Ce n’est pas grave. Allez… Tout ce cirque ! Cette voltige impossible ! C’est bon ! Vous avez témoigné de votre bonne volonté. Le patron doit être satisfait. C’est lui qui a fait cet absurde choix éditorial (enfin absurde du point de vue de l’esprit, non selon la matière), et vous, en dépit de votre goût et de votre conscience, vous voilà à vous auto-écarteler pour donner des gages… Au point qu’on ne comprend plus rien de ce que vous dîtes. Vous valez bien mieux que de pareilles acrobaties, cher Michel. Tout ça parce que vous non plus, décidément, vous ne plaisantez pas avec les hiérarchies.  Simplement, nous ne sommes pas soumis aux mêmes.

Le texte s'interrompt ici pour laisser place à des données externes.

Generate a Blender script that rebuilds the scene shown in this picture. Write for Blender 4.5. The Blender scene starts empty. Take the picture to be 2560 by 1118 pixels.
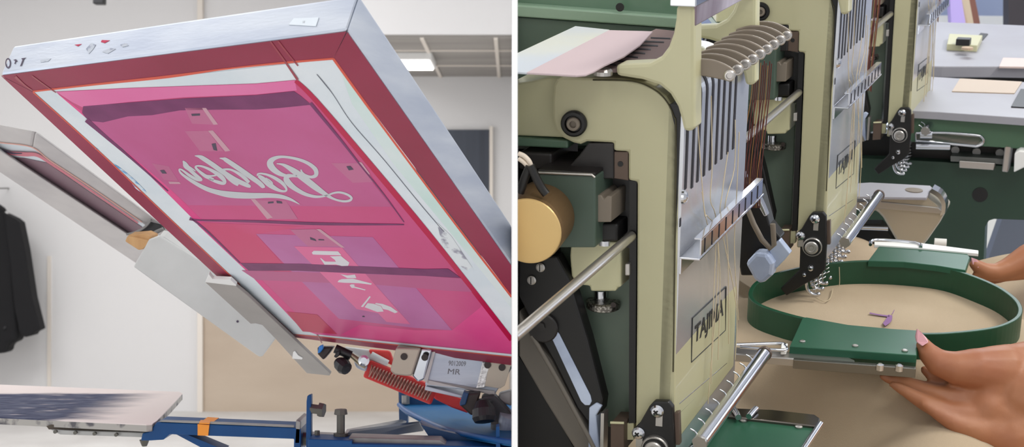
import bpy, bmesh, math, random
from mathutils import Vector, Matrix
random.seed(7)
SC = bpy.context.scene
COL = SC.collection
FPX, CX, CY, H = 3400.0, 1280.0, 559.0, 1.45
V = Vector

# ------------------------------------------------------------------ camera
cam_d = bpy.data.cameras.new('camera'); cam = bpy.data.objects.new('camera', cam_d); COL.objects.link(cam)
cam.location = (0, 0, H); cam.rotation_euler = (math.pi / 2, 0, 0)
cam_d.sensor_width = 36; cam_d.sensor_fit = 'HORIZONTAL'; cam_d.lens = 36 * FPX / 2560
cam_d.clip_start = .05; cam_d.clip_end = 60
cam_d.dof.use_dof = True; cam_d.dof.focus_distance = 1.32; cam_d.dof.aperture_fstop = 18
SC.camera = cam
CAM = V((0, 0, H))

def ray(p): return V(((p[0] - CX) / FPX, 1.0, -(p[1] - CY) / FPX))
def at(px, py, y): return CAM + ray((px, py)) * y           # the point seen at a pixel, y metres ahead

class Plane:
    def __init__(s, o, n): s.o = V(o); s.n = V(n).normalized()
    def hit(s, p, off=0.0):
        d = ray(p); o = s.o + s.n * off
        return CAM + d * ((o - CAM).dot(s.n) / d.dot(s.n))
def facing(px, py, y, tilt=(0, 0)):
    return Plane(at(px, py, y), (tilt[0], 1, tilt[1]))

# ------------------------------------------------------------------ materials
def lin(c):
    return tuple((x / 12.92 if x <= .04045 else ((x + .055) / 1.055) ** 2.4) for x in (v / 255 for v in c)) + (1,)
MATS = {}
def mat(name, c, rough=.5, metal=0., c2=None, scale=20, stretch=(1, 1, 1), bump=0., bscale=200, spec=.5, emit=0, contrast=(.35, .65), trans=0, coat=0, c3=None, s3=8, detail=4):
    if name in MATS: return MATS[name]
    m = bpy.data.materials.new(name); m.use_nodes = True
    nt = m.node_tree; b = nt.nodes['Principled BSDF']
    b.inputs['Base Color'].default_value = lin(c); b.inputs['Roughness'].default_value = rough
    b.inputs['Metallic'].default_value = metal; b.inputs['Specular IOR Level'].default_value = spec
    b.inputs['Coat Weight'].default_value = coat
    if trans: b.inputs['Transmission Weight'].default_value = trans
    if emit:
        b.inputs['Emission Color'].default_value = lin(c); b.inputs['Emission Strength'].default_value = emit
    tc = nt.nodes.new('ShaderNodeTexCoord'); mp = nt.nodes.new('ShaderNodeMapping')
    mp.inputs['Scale'].default_value = stretch
    nt.links.new(tc.outputs['Object'], mp.inputs['Vector'])
    def layer(base, col, sc, lo, hi):
        n = nt.nodes.new('ShaderNodeTexNoise'); n.inputs['Scale'].default_value = sc; n.inputs['Detail'].default_value = detail
        nt.links.new(mp.outputs['Vector'], n.inputs['Vector'])
        r = nt.nodes.new('ShaderNodeMapRange'); r.inputs['From Min'].default_value = lo; r.inputs['From Max'].default_value = hi
        nt.links.new(n.outputs['Fac'], r.inputs['Value'])
        x = nt.nodes.new('ShaderNodeMix'); x.data_type = 'RGBA'
        nt.links.new(r.outputs['Result'], x.inputs[0])
        if isinstance(base, tuple): x.inputs[6].default_value = base
        else: nt.links.new(base, x.inputs[6])
        x.inputs[7].default_value = col
        return x.outputs[2]
    out = lin(c)
    if c2: out = layer(out, lin(c2), scale, *contrast)
    if c3: out = layer(out, lin(c3), s3, .55, .7)
    if not isinstance(out, tuple): nt.links.new(out, b.inputs['Base Color'])
    if bump:
        n = nt.nodes.new('ShaderNodeTexNoise'); n.inputs['Scale'].default_value = bscale; n.inputs['Detail'].default_value = 3
        nt.links.new(mp.outputs['Vector'], n.inputs['Vector'])
        bp = nt.nodes.new('ShaderNodeBump'); bp.inputs['Strength'].default_value = bump; bp.inputs['Distance'].default_value = .002
        nt.links.new(n.outputs['Fac'], bp.inputs['Height']); nt.links.new(bp.outputs['Normal'], b.inputs['Normal'])
    MATS[name] = m
    return m

M_wall = mat('white painted plaster', (226, 225, 225), .9, bump=.05, bscale=60)
M_tan = mat('kraft panel', (200, 184, 166), .85, c2=(188, 171, 153), scale=1.5, stretch=(.5, 1, 2))
M_floor = mat('pale concrete', (222, 220, 217), .7, c2=(206, 203, 200), scale=2)
M_ceil = mat('ceiling tiles', (168, 163, 158), .9, c2=(150, 146, 141), scale=2, stretch=(.3, 2, 1))
M_dark = mat('dark door', (70, 76, 88), .6, c2=(58, 63, 74), scale=14, stretch=(1, 1, .05))
M_trim = mat('pale trim', (232, 224, 214), .7)
M_gutter = mat('white melamine', (253, 253, 253), .7)
M_alu = mat('brushed aluminium', (196, 202, 212), .4, .4, c2=(174, 182, 198), scale=8, stretch=(1, 1, 6), bump=.06, bscale=90)
M_alu2 = mat('scuffed aluminium', (204, 200, 198), .5, .2, c2=(186, 182, 182), scale=12, bump=.06, bscale=120)
M_film = mat('red masking film', (152, 50, 78), .35, c2=(140, 44, 68), scale=6, bump=.05, bscale=50, spec=.14)
M_filmedge = mat('orange ink seam', (214, 84, 60), .5)
M_mesh = mat('white mesh', (226, 232, 236), .6, c2=(214, 224, 230), scale=12, bump=.08, bscale=900)
M_meshg = mat('mesh with mint haze', (196, 224, 216), .6, c2=(222, 230, 230), scale=7)
M_pink = mat('pink emulsion', (206, 84, 138), .38, c2=(196, 76, 122), scale=4, bump=.03, bscale=60, spec=.14)
M_hot = mat('hot pink emulsion', (220, 66, 136), .38, c2=(230, 96, 150), scale=6, spec=.14)
M_pinklight = mat('pale pink emulsion', (222, 110, 164), .38, c2=(226, 124, 172), scale=6, spec=.14)
M_crimson = mat('crimson ink line', (186, 14, 70), .3, spec=.14)
M_purple = mat('purple ink', (124, 58, 104), .4, c2=(112, 48, 94), scale=30, spec=.14)
M_mauve = mat('mauve film', (196, 98, 150), .38, c2=(188, 88, 136), scale=7, spec=.14)
M_mauve2 = mat('lilac film', (190, 112, 166), .38, c2=(180, 98, 150), scale=7, spec=.14)
M_mauve3 = mat('dusky film', (186, 94, 138), .38, spec=.14)
M_tape = mat('clear tape', (190, 106, 144), .3, spec=.14)
M_tape2 = mat('pale tape edge', (198, 148, 164), .4)
M_mark = mat('register mark', (74, 62, 84), .6)
M_icon = mat('pink icon film', (224, 112, 158), .35, c2=(216, 98, 146), scale=6, spec=.14)
M_red = mat('dark red tape', (194, 42, 84), .35, spec=.14)
M_letter = mat('open stencil', (196, 198, 202), .6)
M_iconw = mat('open stencil bright', (218, 216, 220), .6)
M_smudge = mat('grey ink smear', (150, 150, 164), .6, c2=(222, 228, 230), scale=60, contrast=(.42, .5), stretch=(1, .5, 1))
M_inkline = mat('thin ink line', (100, 104, 116), .6)
M_greybar = mat('grey painted steel', (160, 155, 150), .5, c2=(150, 145, 140), scale=12, bump=.05)
M_lightbar = mat('pale cast metal', (212, 212, 210), .5, .1, c2=(200, 200, 198), scale=10, bump=.08, bscale=150)
M_bluep = mat('blue enamel', (4, 74, 130), .45, spec=.3, c2=(3, 64, 118), scale=10)
M_blued = mat('blue enamel worn', (14, 62, 106), .45)
M_steel = mat('worn steel', (150, 148, 146), .4, .6, c2=(120, 118, 116), scale=20)
M_bolt = mat('dark zinc bolt', (96, 94, 88), .45, .6)
M_redrub = mat('red sleeve', (226, 64, 56), .5, c2=(200, 46, 48), scale=18)
M_coil = mat('tarnished coil', (176, 130, 118), .4, .6)
M_blackp = mat('black plastic', (24, 24, 27), .45)
M_brown = mat('brown rubber', (44, 33, 30), .5)
M_wood = mat('raw pine', (206, 162, 112), .7, c2=(190, 144, 96), scale=60, stretch=(1, 1, .2))
M_pallet = mat('pallet laminate', (226, 212, 208), .5)
M_inkp = mat('navy ink patch', (92, 94, 112), .6, c2=(112, 112, 128), scale=24, stretch=(.25, 1, 1))
M_inkfade = mat('faded ink patch', (168, 158, 166), .6, c2=(206, 194, 194), scale=30, stretch=(.3, 1, 1))
M_palledge = mat('pallet edge', (170, 166, 160), .7, c2=(90, 88, 92), scale=40, contrast=(.5, .6))
M_orange = mat('orange tape', (240, 150, 40), .5)
M_jacket = mat('black cloth', (14, 14, 17), .9, bump=.3, bscale=80)
M_lamp = mat('lit diffuser', (255, 252, 246), .5, emit=6)
M_white = mat('white plastic', (236, 236, 234), .5)
M_sticker = mat('pale sticker', (226, 234, 242), .5)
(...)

Avec mes salutations cordiales,

R.S.



Note des idiots: nous avons le triste devoir de malheureusement préciser que la NRF s'est déjà presque acquittée d'un numéro spécial sur Booba. Il s'agissait d'un éloge littéraire dans lequel, en 2003, Thomas Ravier comparait le rappeur à Antonin Artaud. Cent après Agnani, cela aussi aurait mérité une bonne beigne, avec gantelet de métal à l'appui si possible.